I included Fighting Styles in the rules because it seemed like a neat mechanic, and a nice way to get those kind of “I find that Thibault cancels out Capoferro” and “Aha, I see you studied with Heren of Lestul; Heren was always one of my poorest students”-kinds of moments. But in my experience, players don’t often seem to choose Fighting Styles for characters. This might be lack of me emphasizing their existence at character generation, or it might be insufficient clarity about how Fighting Styles work. It might also be that Fighting Styles don’t have enough mechanical benefit. I’m not sure.
Here’s an idea to make Fighting Styles have more mechanical effect, though: Instead of just giving a single unified positive modifier, make Fighting Styles give a modifier equal to their level. So, in other words, skill 2 would equal a +2 modifier. Skill level 4 would give a +4 modifier.
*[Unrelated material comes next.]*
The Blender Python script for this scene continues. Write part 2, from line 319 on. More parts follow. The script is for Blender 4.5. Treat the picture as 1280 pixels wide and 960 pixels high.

This could potentially be overpowering, though; who cares what your stance is when you can get a constant +4? And that kind of lacks flavor. So I think that, with these higher-powered Fighting Styles, there should still be some limits on how those modifiers get used. How about set splits between offensive and defensive, per Style? So, say, Sirikanian Sword and Shield might be more defensive, while Rhodian Fencing is more offensive. This could require extensively detailing how the modifiers must be split on a per-skill level basis, but an easier way to do it could be just specifying broad categories:
- Must be split
- More offensive
- More defensive
“More” here means that the modifier has to be split with a greater portion on that side. Thus, if we say that Sirikanian Sword and Shield is more defensive, then someone who knows it to skill level 4 would have to split the modifier either as +3 defense/+1 offense or +4 defense/+0 offense. I think this would also have to indicate that an exactly even split could be allowed, though, or people with skill 2 in Sirikanian Sword and Shield, for example, would always have to go +2 defense/+0 offense because that’s the only way to split the modifier with more on the defensive side. As always, this should be about increasing interesting choices, so split modifiers should still leave the player with meaningful, fun choices to make.
Would this cause fighting styles to become overpowered? How would it mesh with stances? Playtesting may be required.